Book Review: Like a Flower in Bloom

I finished reading Like a Flower in Bloom by Siri Mitchell a few weeks back and now it's time for a review! Set in England in the mid-1850's, Charlotte is the child of botanist parents and has been permitted to study botany and assist her widowed father in his profession. Suddenly, to Charlotte's surprise and dismay, her uncle suggests she stop assisting her father and officially join "proper society" and pursue marriage and a family. Charlotte has no interest in doing so, but her father insists, and even hires Edward Trimble as his new assistant. Desperate to regain her position at her father's right hand, Charlotte and a friend decide Charlotte should actively pursue matrimony in the hopes her father will miss her so much, he will ask her back immediately. Her plan goes awry, with many twists and turns (sometimes humorous and sometimes mortifying) along her journey.

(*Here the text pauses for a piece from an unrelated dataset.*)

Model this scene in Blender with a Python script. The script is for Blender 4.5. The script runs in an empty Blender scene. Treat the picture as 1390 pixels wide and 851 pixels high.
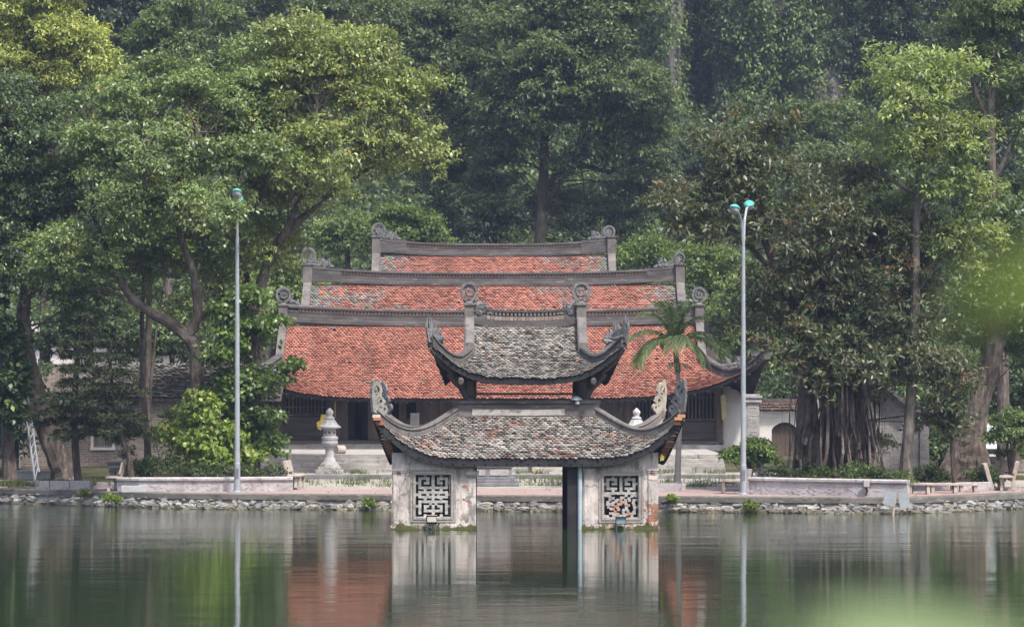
import bpy, math, random
import numpy as np
from mathutils import Vector, Matrix, noise as mnoise

R = math.radians
F_PX, CX, HY, CAM_H = 4500.0, 695.0, 530.0, 3.62   # telephoto survey of the photograph
# ------------------------------------------------------------------ camera, sky, sun, exposure
scene = bpy.context.scene
COL = scene.collection
cam_d = bpy.data.cameras.new("camera")
cam = bpy.data.objects.new("camera", cam_d)
COL.objects.link(cam)
cam.location = (0, 0, CAM_H)
cam.rotation_euler = (R(90), 0, 0)
cam_d.sensor_width = 36.0
cam_d.lens = F_PX / 1390.0 * 36.0
cam_d.shift_y = (HY - 425.5) / 1390.0
cam_d.clip_start = 0.1
cam_d.clip_end = 2000.0
cam_d.dof.use_dof = True
cam_d.dof.focus_distance = 97.0
cam_d.dof.aperture_fstop = 4.2
scene.camera = cam

SUN_EL, SUN_AZ = R(58), R(146)      # azimuth clockwise from +Y (into the picture)
world = bpy.data.worlds.new("World")
scene.world = world
world.use_nodes = True
wn = world.node_tree
bg = wn.nodes["Background"]
sky = wn.nodes.new("ShaderNodeTexSky")
sky.sky_type = 'NISHITA'
sky.sun_disc = False
sky.sun_elevation = SUN_EL
sky.sun_rotation = SUN_AZ
sky.air_density = 1.0
sky.dust_density = 5.0
sky.ozone_density = 1.0
wn.links.new(sky.outputs[0], bg.inputs[0])
bg.inputs[1].default_value = 0.14
sun_d = bpy.data.lights.new("sun", 'SUN')
sun_d.energy = 2.9
sun_d.angle = R(5)
sun_d.color = (1.0, 0.95, 0.87)
sun = bpy.data.objects.new("sun", sun_d)
COL.objects.link(sun)
sdir = Vector((math.sin(SUN_AZ) * math.cos(SUN_EL), math.cos(SUN_AZ) * math.cos(SUN_EL), math.sin(SUN_EL)))
sun.rotation_euler = sdir.to_track_quat('Z', 'Y').to_euler()
sun.location = (0, 60, 80)
scene.view_settings.view_transform = 'Standard'
scene.view_settings.look = 'None'
scene.view_settings.gamma = 1.0
scene.view_settings.use_curve_mapping = False
scene.view_settings.exposure = 1.15
scene.render.engine = 'CYCLES'
cy = scene.cycles
cy.max_bounces = 6
cy.diffuse_bounces = 3
cy.glossy_bounces = 2
cy.transmission_bounces = 3
cy.transparent_max_bounces = 4
cy.volume_bounces = 0
cy.caustics_reflective = False
cy.caustics_refractive = False

# ------------------------------------------------------------------ helpers
def W(px, py, d):
    return Vector(((px - CX) * d / F_PX, d, CAM_H - (py - HY) * d / F_PX))
def WX(px, d):
    return (px - CX) * d / F_PX
def WZ(py, d):
    return CAM_H - (py - HY) * d / F_PX
def lerp(a, b, t):
    return a + (b - a) * t
def interp(x, pts):
    return float(np.interp(x, [p[0] for p in pts], [p[1] for p in pts]))

def tag(o, label=None, cat=None, group=None, kind=None):
    if label: o["label"] = label
    if cat: o["category"] = cat
    if group: o["group"] = group
    if kind: o["kind"] = kind
    return o
def empty(name, loc=(0, 0, 0), rz=0.0):
    o = bpy.data.objects.new(name, None)
    o.empty_display_size = 0.3
    COL.objects.link(o)
    o.location = loc
    o.rotation_euler = (0, 0, rz)
    return o
def copy_tree(o, parent=None):
    c = o.copy()
    COL.objects.link(c)
    if parent is not None:
        c.parent = parent
        c.matrix_parent_inverse = o.matrix_parent_inverse.copy()
    for ch in list(o.children):
        copy_tree(ch, c)
    return c
def link_mesh(name, me, mat, parent=None):
    o = bpy.data.objects.new(name, me)
    if mat is not None:
        for m in (mat if isinstance(mat, (list, tuple)) else [mat]):
            me.materials.append(m)
    COL.objects.link(o)
    if parent is not None:
        o.parent = parent
    return o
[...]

Overall, I really enjoyed this book. It was different from many of the Christian historical fiction books I read. There was romance, but it wasn't a formulaic love story. Charlotte is completely unaware of any social conventions of the day and has no knowledge of manners, proper dress, etc. Most of the time she is blissfully ignorant of her shortcomings in this area, which results in a variety of misunderstandings. I thought it was wonderful that in spite of her unawareness of societal rules, Charlotte still makes a genuine friend, Miss Templeton, who takes Charlotte under her wing and seems to care about her as a person. The book was obviously well-researched and included a lot of botanical information which would have been more common knowledge during that time frame. I did have some trouble following some of the botany terms and scenarios, but overall it didn't detract from a very good book.

I received a copy of this book from Bethany House in exchange for this review; all opinions are my own.